== DATA SHOWN
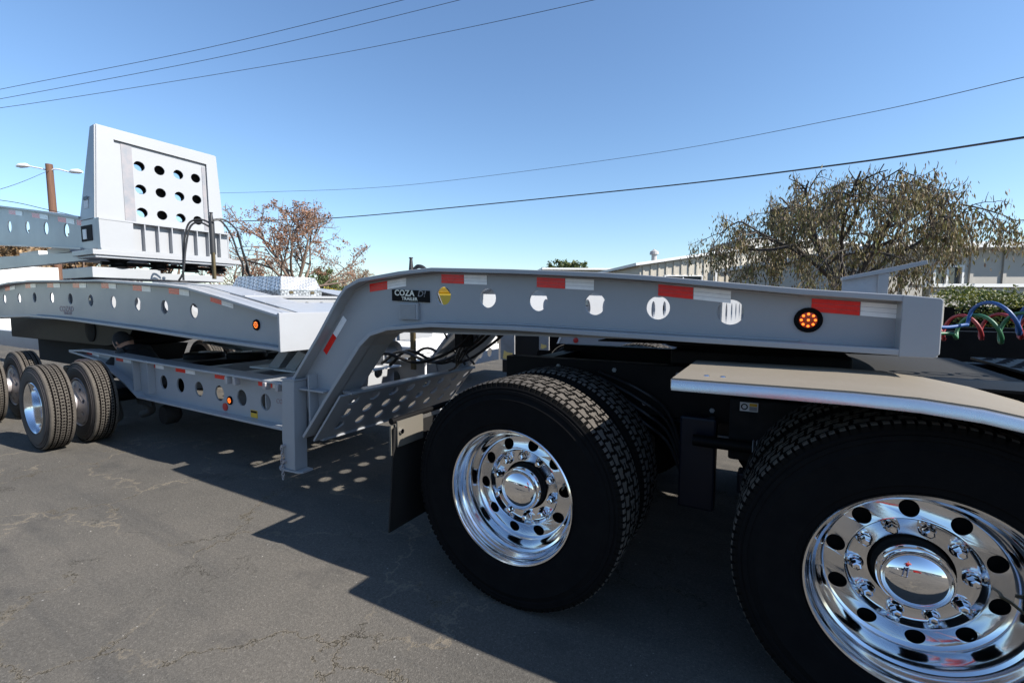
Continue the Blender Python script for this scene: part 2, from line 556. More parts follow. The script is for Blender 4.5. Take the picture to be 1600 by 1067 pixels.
# ------------------------------------------------------------------ tyres and wheels
def tri(x):
    x = x % 1.0
    return 4 * abs(x - 0.5) - 1
def tyre_mesh(name, R, W, rb, pitches, ksub, style):
    """lathe sidewalls plus a grooved tread; outer face at y = 0, inner at y = W"""
    mb = MB()
    side = [(rb, 0.030), (rb + 0.012, 0.014), (rb + 0.03, 0.010), (rb + 0.034, 0.006), (rb + 0.055, 0.004),
            (rb + 0.45 * (R - rb), 0.0), (rb + 0.62 * (R - rb), 0.003), (rb + 0.64 * (R - rb), 0.0015), (rb + 0.66 * (R - rb), 0.004),
            (R - 0.055, 0.009), (R - 0.052, 0.006), (R - 0.040, 0.008), (R - 0.038, 0.013), (R - 0.030, 0.011), (R - 0.024, 0.014)]
    mb.lathe([(r, h) for r, h in side], 96)
    mb.lathe([(r, W - h) for r, h in side], 96)
    tw = W - 0.028
    NA = pitches * ksub
    ws = []
    nw = 44
    for j in range(nw + 1):
        ws.append(-1 + 2 * j / nw)
    def prof(w):          # base radius
        a = abs(w)
        r = R - 0.004 * a * a
        if a > 0.93: r -= (a - 0.93) / 0.07 * 0.012
        return r
    def depth(p, w):      # p in pitches
        if style == 'lug':
            a = abs(w)
            if a > 0.70:
                if a > 0.97: return 0.012
                return 0.011 if ((p * 2 + (0.3 if w > 0 else 0)) % 1.0) < 0.20 and a > 0.78 else (0.012 if a < 0.745 + 0.02 * tri(p * 2) else 0)
            for k, w0 in enumerate((-0.28, 0.28)):
                if abs(w - w0 - 0.075 * tri(p + 0.5 * k)) < 0.045: return 0.012
            row = 0 if w < -0.28 - 0.0 else (1 if w < 0.28 else 2)
            ph = (p + 0.5 * row + 0.30 * w) % 1.0
            if ph < 0.15: return 0.011
            if row == 1 and abs(w) < 0.03 and ph < 0.6: return 0.004
            return 0
        else:
            for k, w0 in enumerate((-0.62, -0.22, 0.22, 0.62)):
                if abs(w - w0 - 0.03 * tri(p + 0.5 * k)) < 0.040: return 0.010
            if abs(abs(w) - 0.42) < 0.05 and (p % 1.0) < 0.3: return 0.006
            if abs(w) < 0.05 and ((p + .5) % 1.0) < 0.3: return 0.006
            return 0
    v = []; D = []
    for i in range(NA):
        a = 2 * PI * i / NA; p = i / ksub
        for w in ws:
            d = depth(p, w)
            r = prof(w) - d
            D.append(d)
            v.append((r * math.cos(a), W / 2 + w * tw / 2, r * math.sin(a)))
    n1 = len(ws); b0 = len(mb.v)
    mb.v += v
    for i in range(NA):
        i2 = (i + 1) % NA
        for j in range(nw):
            q = (i * n1 + j, i * n1 + j + 1, i2 * n1 + j + 1, i2 * n1 + j)
            mb.f.append(tuple(b0 + k for k in q))
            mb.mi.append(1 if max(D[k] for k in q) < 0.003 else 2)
    return mb
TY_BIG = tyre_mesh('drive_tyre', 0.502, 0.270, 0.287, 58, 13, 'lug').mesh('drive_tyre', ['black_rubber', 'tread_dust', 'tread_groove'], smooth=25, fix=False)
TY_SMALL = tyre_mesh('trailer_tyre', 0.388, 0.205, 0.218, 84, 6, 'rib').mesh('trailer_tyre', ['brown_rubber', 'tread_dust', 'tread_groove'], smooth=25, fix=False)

def rot_pts(me_mb): return me_mb

def wheel_disc(mb, r_in, r_out, y_of, hand, seg=160):
    """annular disc with round hand holes; y_of(r) gives its dish"""
    outl = circ(0, 0, r_out, seg)
    holes = [circ(0, 0, r_in, 60)] + hand
    # radial grid so that the dish is smooth: rings between hand holes are cut by the plate fill
    def fn(u, v, w):
        r = math.hypot(u, v)
        return (u, y_of(r) + (w + 0.006), v)
    return plate(outl, holes, 0.012, fn, mb)

def big_rim():
    """polished outer dual rim, deep dish; outer flange at y = 0"""
    mb = MB()
    prof = [(0.292, 0.034), (0.298, 0.022), (0.304, 0.008), (0.305, 0.000), (0.301, -0.005), (0.295, -0.003), (0.290, 0.006), (0.2875, 0.018),
            (0.286, 0.030), (0.279, 0.040), (0.273, 0.052), (0.270, 0.062), (0.262, 0.068), (0.257, 0.080), (0.254, 0.100), (0.252, 0.118), (0.246, 0.131), (0.239, 0.139), (0.2335, 0.1425)]
    mb.lathe(prof, 128)
    # dished outer ring of the disc with hand holes as an XZ plate bent in y
    hand = [circ(0.2075 * math.cos(a), 0.2075 * math.sin(a), 0.0262, 26) for a in [2 * PI * (k + 0.2) / 10 for k in range(10)]]
    def yo(r):
        t = (r - 0.18) / 0.0535
        return 0.1425 - 0.012 * (1 - t) * (1 - t)
    # concentric filled rings keep the surface smooth
    rings = [0.2335, 0.2325]
    wheel_disc(mb, 0.1805, 0.2335, yo, hand)
    # step down to the bolt face, bolt face and bore
    prof2 = [(0.1805, 0.1305), (0.1775, 0.1295), (0.1745, 0.1325), (0.1725, 0.142), (0.1705, 0.154), (0.167, 0.160), (0.162, 0.1625),
             (0.118, 0.1625), (0.112, 0.1625), (0.110, 0.166), (0.110, 0.20)]
    mb.lathe(prof2, 128)
    # hand hole walls
    for k in range(10):
        a = 2 * PI * (k + 0.2) / 10
        cx, cz = 0.2075 * math.cos(a), 0.2075 * math.sin(a)
        mb.lathe([(0.0245, 0.139), (0.0262, 0.137), (0.0275, 0.1392)], 26, c=(cx, 0, cz)) if False else None
    # barrel behind the disc
    mb.lathe([(0.2335, 0.1425), (0.245, 0.17), (0.27, 0.22), (0.289, 0.245)], 64)
    mb.v = [(x * 0.975, y, z * 0.975) for x, y, z in mb.v]
    return mb
RIM_BIG = big_rim().mesh('wheel', ['polished_aluminium'], smooth=28)
def cap_mb():
    mb = MB()
    pr = [(0.0955, 0.122), (0.0965, 0.116), (0.0955, 0.104), (0.0925, 0.101), (0.0885, 0.102), (0.0875, 0.095)]
    for k in range(1, 13):
        a = PI / 2 * k / 12
        pr.append((0.0875 * math.cos(a) + 0.0004, 0.095 - 0.038 * math.sin(a)))
    mb.lathe(pr, 72)
    return mb
CAP_BIG = cap_mb().mesh('hub_cap', 'chrome', smooth=35)
def hubshell():
    mb = MB()
    mb.lathe([(0.090, 0.118), (0.092, 0.16), (0.098, 0.165), (0.104, 0.21), (0.12, 0.25)], 40)
    mb.lathe([(0.285, 0.20), (0.0, 0.201)], 24)   # drum face seen through the hand holes
    mb.lathe([(0.2, 0.21), (0.21, 0.4), (0.21, 0.62)], 32)
    return mb
HUB_BIG = hubshell().mesh('hub', 'dark_hole', smooth=40)
def nut_mb():
    mb = MB()
    mb.lathe([(0.0225, 0.0), (0.0225, -0.006), (0.0195, -0.010), (0.0185, -0.016)], 20)
    mb.lathe([(0.0172, -0.010), (0.0165, -0.030), (0.013, -0.040), (0.0085, -0.043), (0.0005, -0.044)], 6)
    return mb
NUT = nut_mb().mesh('lug_nut', 'chrome', smooth=25)

STEM = MB().tube([(0.19, 0.140, 0.055), (0.205, 0.115, 0.060), (0.215, 0.070, 0.063)], [0.005, 0.0045, 0.004], 8).mesh('valve_stem', 'brass', smooth=40)
def big_wheel(root, x, yo, z, side, cap=True, spin=0.0):
    """dual wheel: outer dual's outer face at world y = yo; side +1 means inboard is +y"""
    rz = 0 if side > 0 else PI
    w = inst('wheel', RIM_BIG, root, (x, yo, z), (0, spin, rz))
    def ch(nm, me, loc):
        o = bpy.data.objects.new(nm, me); COL.objects.link(o); o.parent = w; o.location = loc
        return o
    t = ch('tyre', TY_BIG, (0, -0.012, 0))
    t2 = ch('tyre', TY_BIG, (0, 0.318, 0))
    t2.rotation_euler = (0, 0.03, 0)
    ch('hub', HUB_BIG, (0, 0, 0))
    if cap:
        ch('hub_cap', CAP_BIG, (0, 0, 0))
        ch('valve_stem', STEM, (0, 0, 0))
        for k in range(10):
            a = 2 * PI * (k + 0.7) / 10
            ch('lug_nut', NUT, (0.140 * math.cos(a), 0.1622, 0.140 * math.sin(a)))
    return w

# ------------------------------------------------------------------ gooseneck beams (shared shape)
TOP1 = [(-2.90, 0.80), (-2.61, 1.124), (-2.405, 1.370), (-2.335, 1.434), (-2.217, 1.478), (-1.883, 1.512), (-1.644, 1.524), (-1.136, 1.497),
        (-0.692, 1.467), (-0.464, 1.446), (-0.181, 1.413), (0.078, 1.383), (0.374, 1.357), (0.472, 1.345)]
BOT1 = [(-2.79, 0.40), (-2.531, 0.704), (-2.309, 0.955), (-2.215, 1.062), (-2.126, 1.130), (-1.988, 1.168), (-1.663, 1.196), (-1.136, 1.194),
        (-0.556, 1.177), (-0.243, 1.168), (0.087, 1.160), (0.472, 1.150)]
CY = 2.83         # centre line of the row of trailers
def mir(y): return 2 * CY - y

def tape_run(parent, runs, yw, topf, out, h=0.050, drop=0.030):
    """runs: (x_red0, x_red1, x_white1); strips follow the top profile"""
    for (a, b, c) in runs:
        for nm, x0, x1 in (('red_tape', a, b), ('white_tape', b + 0.002, c)):
            za, zb = topf(x0), topf(x1)
            mb = MB()
            # three ribs like conspicuity tape
            for k in range(3):
                f0 = k / 3; f1 = (k + 1) / 3 - 0.02
                v = []
                for (x, z) in ((x0, za), (x1, zb)):
                    for f in (f0, f1):
                        v.append((x, yw, z - f * h)); v.append((x, yw + out * 0.0022, z - f * h))
                mb.add(v, [(0, 2, 3, 1), (4, 5, 7, 6), (1, 3, 7, 5), (0, 4, 6, 2), (0, 1, 5, 4), (2, 6, 7, 3)])
            part(nm, mb, nm, parent)

def lamp(parent, x, y, z, out, r=0.043, lit=True):
    b = MB()
    b.lathe([(r, 0.0), (r, out * 0.006), (r * 0.93, out * 0.011), (r * 0.70, out * 0.010), (r * 0.68, out * 0.004), (0.0005, out * 0.004)], 32, c=(x, y, z))
    part('marker_lamp', b, 'black_rubber', parent, smooth=30)
    l = MB()
    l.lathe([(r * 0.67, out * 0.0042), (r * 0.62, out * 0.008), (r * 0.4, out * 0.0095), (0.0005, out * 0.010)], 28, c=(x, y, z))
    part('lamp_lens', l, 'amber_dark', parent, smooth=40)
    d = MB()
    for q in [(0, 0)] + [(0.48 * r * math.cos(2 * PI * k / 8), 0.48 * r * math.sin(2 * PI * k / 8)) for k in range(8)]:
        d.lathe([(r * 0.105, out * 0.009), (r * 0.095, out * 0.0125), (0.0004, out * 0.0135)], 8, c=(x + q[0], y, z + q[1]))
    part('lamp_diode', d, 'amber_led' if lit else 'amber_dark', parent, smooth=40)

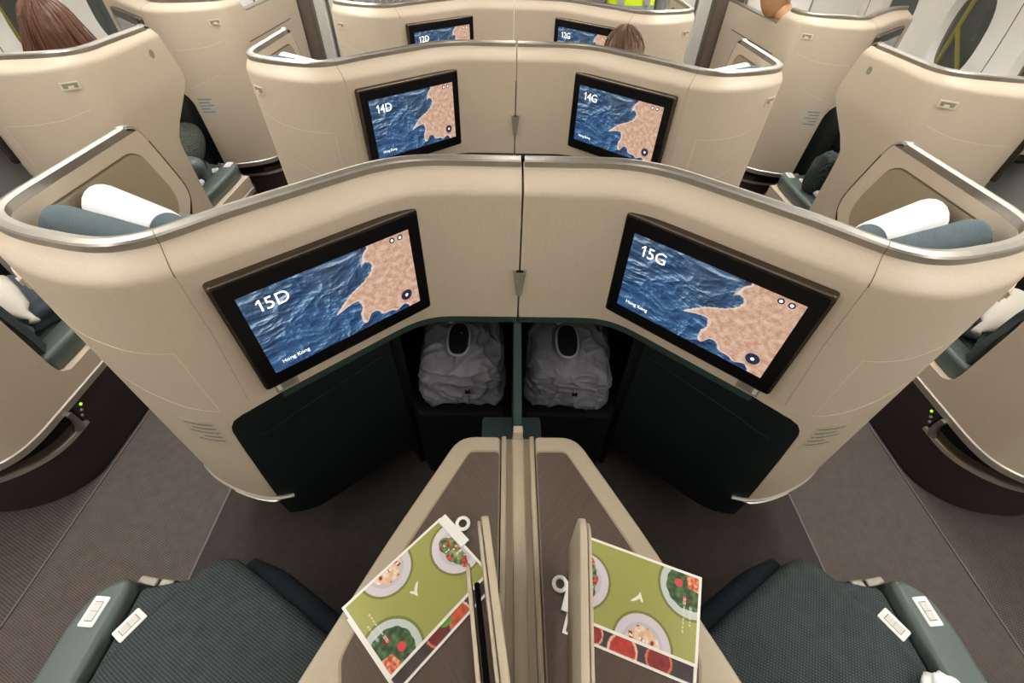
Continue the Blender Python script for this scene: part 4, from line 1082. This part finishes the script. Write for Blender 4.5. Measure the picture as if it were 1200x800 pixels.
def hair_cap(Tm, m, parent, long=False, length=.0, cut=-.045):
    def f(p):
        q = p.copy()
        if q.y > .25 and q.z < .45: q.y = .25+(q.y-.25)*.2
        a = math.atan2(p.x, p.y)
        return q*(1+.02*noise.noise(p*5)+.016*noise.noise(Vector((a*14, p.z*1.2, 3)))+.010*noise.noise(Vector((a*45, p.z*2.5, 0))))
    b = ellipsoid((0, -.014, .022), (.088, .106, .116) if not long else (.092, .104, .116), None, 180, 60, f)
    if long:
        for v in b.verts:
            if v.co.z < .02 and v.co.y < .06:
                k = (.02-v.co.z)/.1; v.co.z -= length*k; v.co.y -= .03*k; v.co.x *= 1+.30*k
    else:
        bmesh.ops.bisect_plane(b, geom=b.verts[:]+b.edges[:]+b.faces[:], plane_co=(0, 0, cut), plane_no=(0, .35, -1), clear_outer=True)
    xf(b, Tm); h = build('hair', b, m, parent, smooth=True)
    # loose strands lying over the cap
    rnd = random.Random(5); b = bmesh.new()
    for i in range(150):
        a = rnd.uniform(0, 2*math.pi); ln = rnd.uniform(.6, 1.0); pts = []
        if not long and math.cos(a) > .6: ln *= .6
        for t in range(9):
            th = (.08+t/8*(1.35 if long else (1.25 if cut < 0 else .85))*ln)
            p = Vector((math.sin(a)*math.sin(th), math.cos(a)*math.sin(th), math.cos(th)))
            q = Vector((p.x*.091, p.y*(.107 if p.y < 0 else .095), p.z*.118))*(1.01+.02*noise.noise(p*4+Vector((i, 0, 0))))+Vector((0, -.014, .022))
            pts.append(q)
        if long and math.cos(a) < .3:
            e = pts[-1]; pts += [e+Vector((e.x*.25*k, -.01*k, -.05*k)) for k in (1, 2, 3, 4)]
        tube(pts, .0016, 4, bm=b)
    xf(b, Tm); build('hair_strands', b, m, parent, smooth=True)
    return h
def hand(bm, w, d, s, up=Vector((0, 0, 1))):
    """palm + five fingers leaving wrist w in direction d"""
    d = d.normalized(); sd = d.cross(up).normalized()*s; n = sd.cross(d).normalized()
    c = w+d*.045
    b = bbox((0, 0, 0), (.080, .090, .028), 0, .012, 3)
    xf(b, Matrix.Translation(c) @ Matrix((sd, d, n)).transposed().to_4x4()); merge(bm, b)
    for i, L in enumerate((.066, .076, .072, .056)):
        a = w+d*.085+sd*(-.030+.020*i); tube([a, a+d*L*.45-n*.004*s, a+d*L*.8-n*.018*s, a+d*L-n*.030*s], [.0088, .0085, .0078, .0060], 8, bm=bm)
    a = w+d*.03-sd*.038; tube([a, a-sd*.022+d*.025, a-sd*.030+d*.055], [.011, .010, .007], 8, bm=bm)
def neck(parent, hc, T):
    top = hc+Vector((0, 0, -.05)); bot = T @ Vector((0, .0, .50)); mid = top.lerp(bot, .5)+Vector((0, 0, -.01))
    build('neck', tube([top, top.lerp(mid, .5), mid, mid.lerp(bot, .5), bot], [.056, .055, .057, .066, .080], 16), SKIN, parent, smooth=True)
def person_seated(base, yaw, lean, top_m, label, hair, s, skin_arm=False):
    """base: point on the seat under the pelvis"""
    T = Matrix.Translation(base) @ Matrix.Rotation(yaw, 4, 'Z')
    root = thing('person', base, label, 'person')
    sh = Vector((lean[0], lean[1], 0))
    def W(x, y, z): return T @ Vector((x+sh.x*max(0, z-.1)/.6, y+sh.y*max(0, z-.1)/.6, z))
    V = [W(0, 0, .10), W(0, .0, .28), W(0, 0, .44), W(0, 0, .56), W(0, .01, .64),
         W(-.17, 0, .53), W(-.21, .04, .27), W(-.13, .25, .20), W(.17, 0, .53), W(.21, .04, .27), W(.13, .25, .20),
         W(-.10, .05, .08), W(-.11, .42, .09), W(-.11, .45, -.30), W(.10, .05, .08), W(.11, .42, .09), W(.11, .45, -.30)]
    E_ = [(0, 1), (1, 2), (2, 3), (3, 4), (2, 5), (5, 6), (6, 7), (2, 8), (8, 9), (9, 10), (0, 11), (11, 12), (12, 13), (0, 14), (14, 15), (15, 16)]
    rad = [(.14, .11), (.13, .10), (.15, .10), .062, .052, .062, .046, .032, .062, .046, .032, .085, .065, .045, .085, .065, .045]
    body = skin_body('body', V, E_, rad, top_m, root)
    bm = bmesh.new(); hand(bm, W(-.13, .25, .20), T.to_3x3() @ Vector((.2, 1, -.1)), 1); hand(bm, W(.13, .25, .20), T.to_3x3() @ Vector((-.2, 1, -.1)), -1)
    build('hands', bm, SKIN, root, smooth=True)
    return root, W(0, .015, .74), T
TOPG = mat('black top', (40, 40, 44), .9); TOPT = mat('tan knit top', (190, 142, 100), .85, bump=.4, bscale=80)
root, hc, T = person_seated(Vector((-1.99, 2.10, .45)), R(25), (.0, .02), TOPG, 'person with long auburn hair seated by the left windows, seen from behind', None, 1)
h_, Tm = head(Vector((-1.95, 2.24, 1.195)), R(25), 0, root, 1.08); hair_cap(Tm, HAIR_R, root, True, .20); neck(root, Vector((-1.95, 2.24, 1.195)), T)
root, hc, T = person_seated(Vector((.66, 2.14, .42)), R(20), (-.05, .05), TOPG, 'person with short brown hair seated in front of monitor 12G, only the crown showing', None, 1)
h_, Tm = head(Vector((.475, 2.30, 1.135)), R(15), R(-6), root); hair_cap(Tm, HAIR_B, root); neck(root, Vector((.475, 2.30, 1.135)), T)
root, hc, T = person_seated(Vector((1.95, 3.40, .47)), R(-20), (-.10, .06), TOPT, 'person in a tan top seated by the right windows behind the low ledge', None, 1)
h_, Tm = head(Vector((1.665, 3.50, 1.265)), R(-50), R(4), root, 1.18); hair_cap(Tm, HAIR_B, root, cut=.03); neck(root, Vector((1.68, 3.50, 1.265)), T)
# standing crew member in a high visibility vest
root = thing('person', (.88, 4.12, 0), 'person in a yellow high visibility vest with grey bands standing beyond the third row', 'person')
def W(x, y, z): return Vector((.88+x, 4.12+y, z))
V = [W(0, 0, .98), W(0, 0, 1.15), W(0, 0, 1.36), W(0, 0, 1.47), W(0, .01, 1.54), W(-.17, 0, 1.40), W(-.23, -.01, 1.12), W(-.22, -.06, .88), W(.17, 0, 1.40), W(.23, -.01, 1.12), W(.22, -.06, .88)]
skin_body('body', V, [(0, 1), (1, 2), (2, 3), (3, 4), (2, 5), (5, 6), (6, 7), (2, 8), (8, 9), (9, 10)], [(.15, .11), (.14, .10), (.155, .105), .065, .055, .065, .048, .033, .065, .048, .033], SHIRT, root)
V = [W(0, 0, 1.0), W(-.10, 0, .92), W(-.10, -.01, .52), W(-.10, 0, .10), W(-.10, -.12, .045), W(.10, 0, .92), W(.10, -.01, .52), W(.10, 0, .10), W(.10, -.12, .045)]
skin_body('trousers', V, [(0, 1), (1, 2), (2, 3), (3, 4), (0, 5), (5, 6), (6, 7), (7, 8)], [(.15, .11), .095, .068, .048, .04, .095, .068, .048, .04], TROUS, root)
def vest(z0, z1, g, nm, m_):
    A = []; B = []
    for i in range(9):
        z = z0+(z1-z0)*i/8; rx = .172+.012*math.sin((z-.9)*5)+g; ry = .130+g
        A.append([W(math.copysign(abs(math.cos(a))**.8, math.cos(a))*rx, math.sin(a)*ry, z) for a in [2*math.pi*k/40 for k in range(41)]])
        B.append([W(math.copysign(abs(math.cos(a))**.8, math.cos(a))*(rx-.006), math.sin(a)*(ry-.006), z) for a in [2*math.pi*k/40 for k in range(41)]])
    return build(nm, solid_grid(A, B), m_, root, smooth=True, sm_angle=R(50))
v_ = vest(.84, 1.42, 0, 'safety_vest', HIVIS)
for a, b_ in ((.90, .95), (1.055, 1.105)): vest(a, b_, .003, 'reflective_band', REFL)
for x in (-.095, .095):
    build('reflective_stripe', bbox(W(x, -.134, 1.26), (.05, .006, .30), bev=.002), REFL, root)
bm = bmesh.new(); hand(bm, W(-.22, -.06, .88), Vector((0, -.2, -1)), 1, Vector((0, 1, 0))); hand(bm, W(.22, -.06, .88), Vector((0, -.2, -1)), -1, Vector((0, 1, 0)))
build('hands', bm, SKIN, root, smooth=True)
h_, Tm = head(W(0, -.01, 1.66), R(180), 0, root); hair_cap(Tm, HAIR_B, root)

# ------------------------------------------------------------------ world and view
w = bpy.data.worlds.new('world'); scene.world = w; w.use_nodes = True
w.node_tree.nodes['Background'].inputs[0].default_value = (.31, .31, .29, 1); w.node_tree.nodes['Background'].inputs[1].default_value = 1.5
vs = scene.view_settings; vs.view_transform = 'Standard'; vs.look = 'None'; vs.gamma = 1; vs.use_curve_mapping = False; vs.exposure = 0.0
====
> **WHAT IS ASKED**
Looking at the data above, return every line from the one with "mb.mi.append(1 if max(D[k]" down to the one with "return plate(outl, holes, 0.012, fn, mb)", exactly and inclusively.

> **TASK RESULT**
            mb.mi.append(1 if max(D[k] for k in q) < 0.003 else 2)
    return mb
TY_BIG = tyre_mesh('drive_tyre', 0.502, 0.270, 0.287, 58, 13, 'lug').mesh('drive_tyre', ['black_rubber', 'tread_dust', 'tread_groove'], smooth=25, fix=False)
TY_SMALL = tyre_mesh('trailer_tyre', 0.388, 0.205, 0.218, 84, 6, 'rib').mesh('trailer_tyre', ['brown_rubber', 'tread_dust', 'tread_groove'], smooth=25, fix=False)

def rot_pts(me_mb): return me_mb

def wheel_disc(mb, r_in, r_out, y_of, hand, seg=160):
    """annular disc with round hand holes; y_of(r) gives its dish"""
    outl = circ(0, 0, r_out, seg)
    holes = [circ(0, 0, r_in, 60)] + hand
    # radial grid so that the dish is smooth: rings between hand holes are cut by the plate fill
    def fn(u, v, w):
        r = math.hypot(u, v)
        return (u, y_of(r) + (w + 0.006), v)
    return plate(outl, holes, 0.012, fn, mb)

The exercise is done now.